(Stored entries)
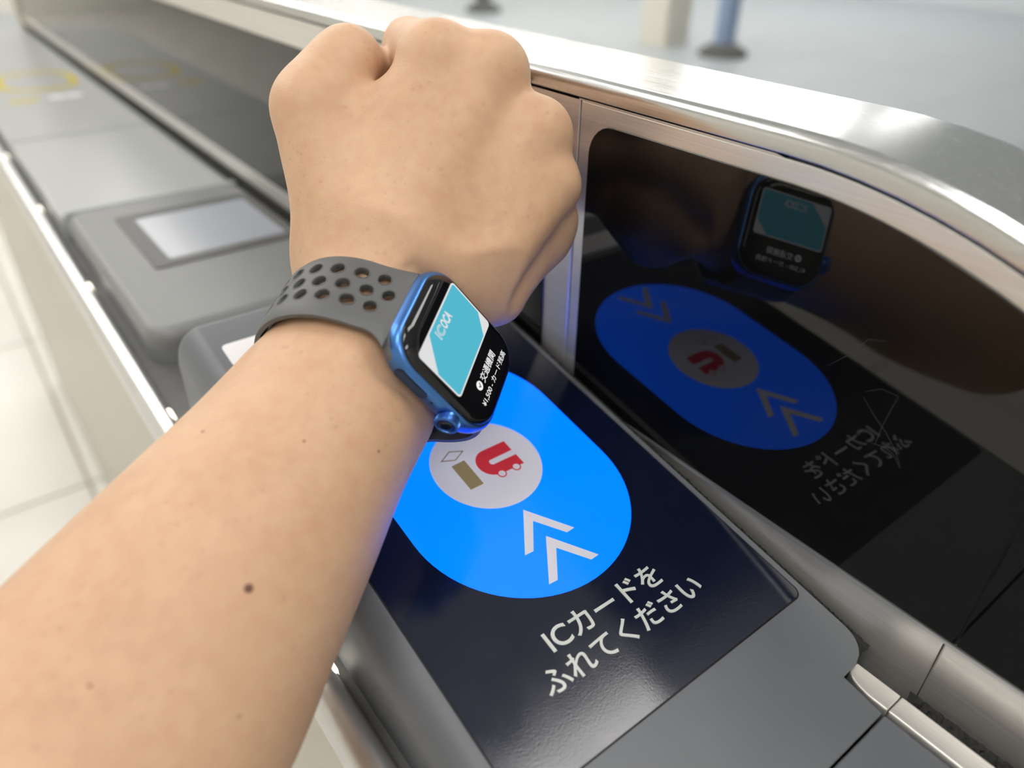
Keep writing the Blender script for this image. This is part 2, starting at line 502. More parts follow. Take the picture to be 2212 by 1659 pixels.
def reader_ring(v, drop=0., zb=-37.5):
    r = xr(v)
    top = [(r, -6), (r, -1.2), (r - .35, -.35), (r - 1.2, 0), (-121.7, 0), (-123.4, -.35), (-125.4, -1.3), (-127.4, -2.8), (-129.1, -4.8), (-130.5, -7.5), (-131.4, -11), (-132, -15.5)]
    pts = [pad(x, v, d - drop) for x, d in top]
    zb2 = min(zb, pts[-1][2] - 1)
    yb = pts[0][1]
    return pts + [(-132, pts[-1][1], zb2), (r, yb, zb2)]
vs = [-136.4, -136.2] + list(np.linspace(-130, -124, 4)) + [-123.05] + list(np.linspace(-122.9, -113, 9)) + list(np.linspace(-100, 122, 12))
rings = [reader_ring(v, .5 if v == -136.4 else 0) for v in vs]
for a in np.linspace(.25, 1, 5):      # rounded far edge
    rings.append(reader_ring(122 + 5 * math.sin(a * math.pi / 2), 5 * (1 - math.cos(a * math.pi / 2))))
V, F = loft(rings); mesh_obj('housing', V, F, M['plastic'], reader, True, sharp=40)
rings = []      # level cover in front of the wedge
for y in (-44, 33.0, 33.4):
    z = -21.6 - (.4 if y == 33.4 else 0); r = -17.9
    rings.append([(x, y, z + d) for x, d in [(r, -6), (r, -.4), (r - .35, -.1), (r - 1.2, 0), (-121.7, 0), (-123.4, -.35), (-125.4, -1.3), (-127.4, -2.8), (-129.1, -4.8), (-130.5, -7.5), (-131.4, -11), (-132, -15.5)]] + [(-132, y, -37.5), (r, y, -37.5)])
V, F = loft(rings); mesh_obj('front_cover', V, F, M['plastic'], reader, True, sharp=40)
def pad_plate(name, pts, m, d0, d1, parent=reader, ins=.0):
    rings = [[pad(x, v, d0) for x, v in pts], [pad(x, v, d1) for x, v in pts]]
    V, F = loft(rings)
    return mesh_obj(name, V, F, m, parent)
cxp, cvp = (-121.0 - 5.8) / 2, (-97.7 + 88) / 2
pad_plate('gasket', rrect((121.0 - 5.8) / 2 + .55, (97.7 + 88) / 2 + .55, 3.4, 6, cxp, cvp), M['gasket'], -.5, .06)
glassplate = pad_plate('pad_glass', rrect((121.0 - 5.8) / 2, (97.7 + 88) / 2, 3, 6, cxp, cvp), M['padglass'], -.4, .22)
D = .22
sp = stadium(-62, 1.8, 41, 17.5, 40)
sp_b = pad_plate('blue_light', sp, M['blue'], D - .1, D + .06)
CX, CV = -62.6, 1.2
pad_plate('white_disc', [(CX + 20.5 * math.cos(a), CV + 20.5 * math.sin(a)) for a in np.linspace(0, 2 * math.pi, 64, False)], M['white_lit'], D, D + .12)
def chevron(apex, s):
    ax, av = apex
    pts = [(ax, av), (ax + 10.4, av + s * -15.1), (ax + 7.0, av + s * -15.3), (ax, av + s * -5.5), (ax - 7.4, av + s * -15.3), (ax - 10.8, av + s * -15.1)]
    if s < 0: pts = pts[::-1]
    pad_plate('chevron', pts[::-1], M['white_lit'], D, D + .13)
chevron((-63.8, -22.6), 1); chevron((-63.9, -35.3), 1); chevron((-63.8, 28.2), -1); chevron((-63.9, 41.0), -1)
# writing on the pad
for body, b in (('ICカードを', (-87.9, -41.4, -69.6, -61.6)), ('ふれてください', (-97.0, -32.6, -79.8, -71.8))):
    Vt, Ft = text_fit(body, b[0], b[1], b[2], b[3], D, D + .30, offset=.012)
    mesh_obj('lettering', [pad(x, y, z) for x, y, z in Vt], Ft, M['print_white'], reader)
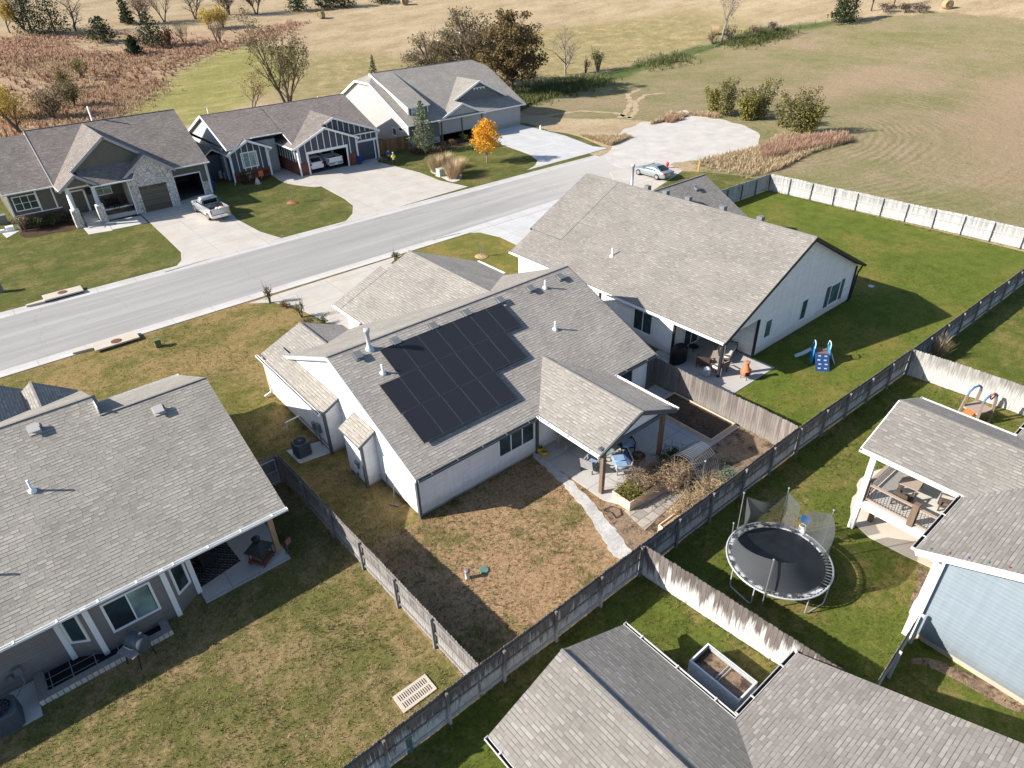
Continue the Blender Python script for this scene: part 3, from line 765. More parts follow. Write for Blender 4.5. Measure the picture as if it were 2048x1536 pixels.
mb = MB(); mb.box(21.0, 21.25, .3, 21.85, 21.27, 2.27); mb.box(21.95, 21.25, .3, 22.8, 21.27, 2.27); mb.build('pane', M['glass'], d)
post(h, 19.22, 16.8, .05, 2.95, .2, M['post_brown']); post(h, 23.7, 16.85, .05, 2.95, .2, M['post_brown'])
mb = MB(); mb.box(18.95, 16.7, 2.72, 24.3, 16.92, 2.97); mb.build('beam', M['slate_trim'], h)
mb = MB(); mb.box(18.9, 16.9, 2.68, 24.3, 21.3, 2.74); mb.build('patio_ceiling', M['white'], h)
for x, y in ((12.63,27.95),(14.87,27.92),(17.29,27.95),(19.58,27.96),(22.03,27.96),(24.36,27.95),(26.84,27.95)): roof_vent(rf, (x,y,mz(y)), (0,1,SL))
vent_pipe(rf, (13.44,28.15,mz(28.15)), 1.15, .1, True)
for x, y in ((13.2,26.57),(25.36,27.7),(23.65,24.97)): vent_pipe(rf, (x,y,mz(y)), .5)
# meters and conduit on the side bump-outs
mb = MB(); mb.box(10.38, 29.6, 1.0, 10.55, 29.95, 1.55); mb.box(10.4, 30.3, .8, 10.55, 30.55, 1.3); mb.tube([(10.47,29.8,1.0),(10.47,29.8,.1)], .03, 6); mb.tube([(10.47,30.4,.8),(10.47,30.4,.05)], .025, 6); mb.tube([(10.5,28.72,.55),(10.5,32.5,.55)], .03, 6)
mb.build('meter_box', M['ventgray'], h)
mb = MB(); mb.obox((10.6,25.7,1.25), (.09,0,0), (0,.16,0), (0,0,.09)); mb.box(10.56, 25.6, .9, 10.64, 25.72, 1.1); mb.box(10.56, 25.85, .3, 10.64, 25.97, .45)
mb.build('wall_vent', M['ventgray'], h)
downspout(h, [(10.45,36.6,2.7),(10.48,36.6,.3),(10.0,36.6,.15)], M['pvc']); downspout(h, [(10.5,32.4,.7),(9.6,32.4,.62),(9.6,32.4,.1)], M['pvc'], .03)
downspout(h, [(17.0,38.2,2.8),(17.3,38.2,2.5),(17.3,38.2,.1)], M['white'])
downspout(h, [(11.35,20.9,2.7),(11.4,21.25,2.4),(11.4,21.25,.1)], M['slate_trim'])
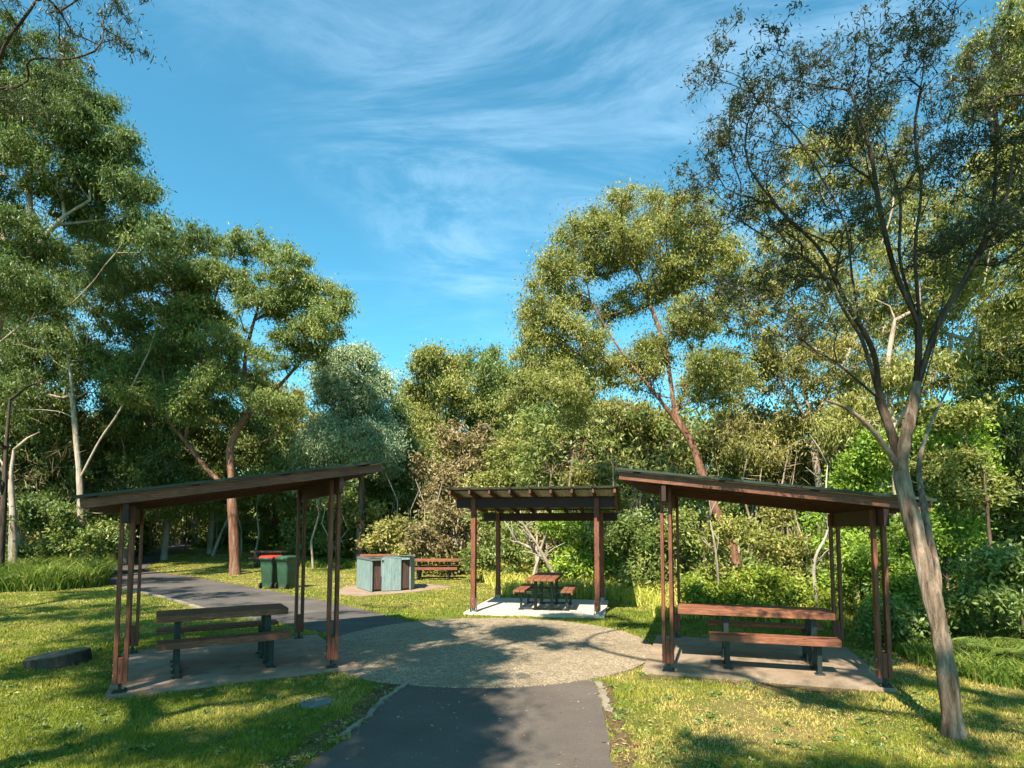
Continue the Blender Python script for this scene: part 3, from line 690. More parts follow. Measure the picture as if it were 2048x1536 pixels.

▶ _JOB_
The word "writing" may appear on some lines. Report how many lines hold it, giving the number alone.

▶ _EXERCISE RESPONSE_
2